▶ Task:
Give back the exact lines spanning from the line with "The Blender Python script for this scene continues." to the line with "M['rug'] = fabric('pale_rug', (.45, .38, .28))", with both of those lines included and no others.
+ + +
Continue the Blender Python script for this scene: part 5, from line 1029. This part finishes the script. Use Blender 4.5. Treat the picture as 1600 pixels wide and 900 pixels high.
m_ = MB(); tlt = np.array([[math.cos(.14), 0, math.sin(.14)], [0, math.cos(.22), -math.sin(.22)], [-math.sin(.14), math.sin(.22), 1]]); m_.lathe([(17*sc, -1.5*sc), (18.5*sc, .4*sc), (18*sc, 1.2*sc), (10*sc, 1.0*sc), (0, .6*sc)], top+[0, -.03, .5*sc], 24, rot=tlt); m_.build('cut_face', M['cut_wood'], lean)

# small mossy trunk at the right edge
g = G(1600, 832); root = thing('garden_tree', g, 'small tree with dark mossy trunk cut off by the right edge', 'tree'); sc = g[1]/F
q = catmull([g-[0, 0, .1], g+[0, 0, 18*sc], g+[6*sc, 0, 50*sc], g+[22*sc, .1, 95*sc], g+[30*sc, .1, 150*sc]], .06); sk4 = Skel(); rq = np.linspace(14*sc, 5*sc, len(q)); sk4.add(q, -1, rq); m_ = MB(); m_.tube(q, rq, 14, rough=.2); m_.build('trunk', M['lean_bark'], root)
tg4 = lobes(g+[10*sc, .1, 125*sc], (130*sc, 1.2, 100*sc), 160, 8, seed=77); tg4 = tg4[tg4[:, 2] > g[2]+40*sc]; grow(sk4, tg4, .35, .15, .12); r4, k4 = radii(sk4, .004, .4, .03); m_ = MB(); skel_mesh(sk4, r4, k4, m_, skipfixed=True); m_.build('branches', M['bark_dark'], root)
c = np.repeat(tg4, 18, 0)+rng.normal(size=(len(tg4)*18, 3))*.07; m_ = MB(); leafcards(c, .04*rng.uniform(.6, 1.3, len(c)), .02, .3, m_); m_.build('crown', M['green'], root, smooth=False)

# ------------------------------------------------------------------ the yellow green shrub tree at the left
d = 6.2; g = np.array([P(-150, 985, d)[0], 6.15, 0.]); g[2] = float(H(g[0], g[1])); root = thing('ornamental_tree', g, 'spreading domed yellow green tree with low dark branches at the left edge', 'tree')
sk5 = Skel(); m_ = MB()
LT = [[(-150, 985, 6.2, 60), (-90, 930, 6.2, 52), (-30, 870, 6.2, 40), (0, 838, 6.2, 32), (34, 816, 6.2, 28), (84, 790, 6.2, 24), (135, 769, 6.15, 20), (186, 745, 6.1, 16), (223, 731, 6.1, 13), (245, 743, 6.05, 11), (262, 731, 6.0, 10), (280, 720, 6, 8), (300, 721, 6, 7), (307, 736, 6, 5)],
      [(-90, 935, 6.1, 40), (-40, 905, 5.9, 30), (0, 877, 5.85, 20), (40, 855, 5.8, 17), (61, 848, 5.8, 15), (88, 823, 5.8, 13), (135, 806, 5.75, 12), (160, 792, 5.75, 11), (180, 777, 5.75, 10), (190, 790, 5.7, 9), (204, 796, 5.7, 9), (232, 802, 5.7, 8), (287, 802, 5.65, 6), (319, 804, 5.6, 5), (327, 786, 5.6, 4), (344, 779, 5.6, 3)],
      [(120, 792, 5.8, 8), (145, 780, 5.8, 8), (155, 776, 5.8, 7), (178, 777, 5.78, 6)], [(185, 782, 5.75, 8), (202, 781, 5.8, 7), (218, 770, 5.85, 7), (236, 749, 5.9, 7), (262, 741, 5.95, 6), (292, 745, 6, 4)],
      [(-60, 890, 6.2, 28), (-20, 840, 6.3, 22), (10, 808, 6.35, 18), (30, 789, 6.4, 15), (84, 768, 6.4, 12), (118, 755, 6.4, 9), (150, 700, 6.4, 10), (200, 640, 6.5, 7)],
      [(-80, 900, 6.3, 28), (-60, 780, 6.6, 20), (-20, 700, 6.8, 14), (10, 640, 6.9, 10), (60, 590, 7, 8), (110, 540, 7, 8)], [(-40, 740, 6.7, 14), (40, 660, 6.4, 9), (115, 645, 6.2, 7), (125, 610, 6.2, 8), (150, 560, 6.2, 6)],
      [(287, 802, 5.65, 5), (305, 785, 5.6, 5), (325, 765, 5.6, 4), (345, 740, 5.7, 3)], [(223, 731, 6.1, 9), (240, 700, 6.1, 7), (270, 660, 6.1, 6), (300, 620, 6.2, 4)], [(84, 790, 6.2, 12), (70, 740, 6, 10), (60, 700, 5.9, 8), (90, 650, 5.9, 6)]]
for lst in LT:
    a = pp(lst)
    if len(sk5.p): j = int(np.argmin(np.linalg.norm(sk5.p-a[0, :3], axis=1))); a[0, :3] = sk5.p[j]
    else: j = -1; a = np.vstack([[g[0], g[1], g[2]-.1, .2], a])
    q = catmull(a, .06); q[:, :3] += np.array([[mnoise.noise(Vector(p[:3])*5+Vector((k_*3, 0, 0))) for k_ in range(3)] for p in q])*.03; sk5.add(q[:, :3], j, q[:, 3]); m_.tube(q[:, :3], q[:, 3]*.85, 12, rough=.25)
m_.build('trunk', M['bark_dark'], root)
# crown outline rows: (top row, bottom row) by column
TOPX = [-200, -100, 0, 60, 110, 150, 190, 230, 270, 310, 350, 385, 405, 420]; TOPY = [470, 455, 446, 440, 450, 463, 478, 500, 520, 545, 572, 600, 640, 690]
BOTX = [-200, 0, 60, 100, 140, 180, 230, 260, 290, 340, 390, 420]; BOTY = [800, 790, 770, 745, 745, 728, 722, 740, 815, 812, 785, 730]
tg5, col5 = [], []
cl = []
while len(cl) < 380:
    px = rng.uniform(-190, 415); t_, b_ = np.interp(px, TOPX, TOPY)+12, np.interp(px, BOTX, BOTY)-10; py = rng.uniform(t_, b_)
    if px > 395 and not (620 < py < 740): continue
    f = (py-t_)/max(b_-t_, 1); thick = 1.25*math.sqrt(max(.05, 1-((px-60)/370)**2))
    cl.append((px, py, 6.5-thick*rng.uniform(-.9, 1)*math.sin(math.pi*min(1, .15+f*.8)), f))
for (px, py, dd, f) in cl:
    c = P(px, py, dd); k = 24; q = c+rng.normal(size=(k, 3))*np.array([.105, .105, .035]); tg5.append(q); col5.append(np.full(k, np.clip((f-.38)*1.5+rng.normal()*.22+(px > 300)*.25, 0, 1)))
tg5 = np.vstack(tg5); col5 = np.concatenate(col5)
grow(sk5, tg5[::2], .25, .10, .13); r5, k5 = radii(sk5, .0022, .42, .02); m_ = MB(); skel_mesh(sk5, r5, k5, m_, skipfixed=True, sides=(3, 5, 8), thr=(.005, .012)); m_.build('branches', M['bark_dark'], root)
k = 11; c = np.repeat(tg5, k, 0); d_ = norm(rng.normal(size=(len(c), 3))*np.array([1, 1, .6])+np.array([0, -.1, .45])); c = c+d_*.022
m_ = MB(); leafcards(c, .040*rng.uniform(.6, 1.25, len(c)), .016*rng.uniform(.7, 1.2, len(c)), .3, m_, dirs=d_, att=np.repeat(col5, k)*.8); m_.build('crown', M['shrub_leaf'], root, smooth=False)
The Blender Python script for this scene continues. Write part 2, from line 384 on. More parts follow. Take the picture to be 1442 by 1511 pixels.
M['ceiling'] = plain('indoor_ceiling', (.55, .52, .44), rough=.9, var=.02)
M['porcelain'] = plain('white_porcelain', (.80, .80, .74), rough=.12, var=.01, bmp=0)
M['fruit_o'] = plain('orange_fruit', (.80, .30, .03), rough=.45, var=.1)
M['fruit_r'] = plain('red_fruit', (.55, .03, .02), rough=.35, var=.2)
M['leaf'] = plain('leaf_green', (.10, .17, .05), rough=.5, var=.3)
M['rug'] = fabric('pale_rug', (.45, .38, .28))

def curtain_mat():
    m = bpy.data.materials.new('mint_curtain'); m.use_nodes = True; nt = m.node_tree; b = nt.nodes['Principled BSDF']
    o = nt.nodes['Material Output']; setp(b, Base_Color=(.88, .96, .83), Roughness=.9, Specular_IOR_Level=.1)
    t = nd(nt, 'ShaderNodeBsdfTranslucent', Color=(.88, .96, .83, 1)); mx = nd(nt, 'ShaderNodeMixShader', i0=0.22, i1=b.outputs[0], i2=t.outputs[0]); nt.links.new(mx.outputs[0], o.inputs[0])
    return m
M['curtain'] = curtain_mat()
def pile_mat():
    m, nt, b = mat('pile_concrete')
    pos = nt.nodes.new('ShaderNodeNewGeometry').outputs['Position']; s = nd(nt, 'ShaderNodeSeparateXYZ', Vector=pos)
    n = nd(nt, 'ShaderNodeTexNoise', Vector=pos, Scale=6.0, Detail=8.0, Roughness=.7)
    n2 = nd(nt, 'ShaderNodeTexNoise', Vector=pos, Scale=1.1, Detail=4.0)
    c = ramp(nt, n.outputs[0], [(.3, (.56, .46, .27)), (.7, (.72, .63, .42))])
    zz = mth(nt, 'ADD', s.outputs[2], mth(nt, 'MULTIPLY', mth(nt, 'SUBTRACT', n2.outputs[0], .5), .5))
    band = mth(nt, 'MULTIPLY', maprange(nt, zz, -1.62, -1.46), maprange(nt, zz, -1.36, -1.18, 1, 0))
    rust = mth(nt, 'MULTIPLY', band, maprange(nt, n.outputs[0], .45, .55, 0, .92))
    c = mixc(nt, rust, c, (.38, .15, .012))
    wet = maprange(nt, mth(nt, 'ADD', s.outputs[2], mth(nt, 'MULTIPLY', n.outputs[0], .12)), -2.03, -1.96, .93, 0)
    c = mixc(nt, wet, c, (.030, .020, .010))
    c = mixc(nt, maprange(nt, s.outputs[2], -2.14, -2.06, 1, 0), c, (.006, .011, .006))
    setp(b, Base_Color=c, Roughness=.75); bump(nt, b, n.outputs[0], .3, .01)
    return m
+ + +
▶ Solution for this task:
The Blender Python script for this scene continues. Write part 2, from line 384 on. More parts follow. Take the picture to be 1442 by 1511 pixels.
M['ceiling'] = plain('indoor_ceiling', (.55, .52, .44), rough=.9, var=.02)
M['porcelain'] = plain('white_porcelain', (.80, .80, .74), rough=.12, var=.01, bmp=0)
M['fruit_o'] = plain('orange_fruit', (.80, .30, .03), rough=.45, var=.1)
M['fruit_r'] = plain('red_fruit', (.55, .03, .02), rough=.35, var=.2)
M['leaf'] = plain('leaf_green', (.10, .17, .05), rough=.5, var=.3)
M['rug'] = fabric('pale_rug', (.45, .38, .28))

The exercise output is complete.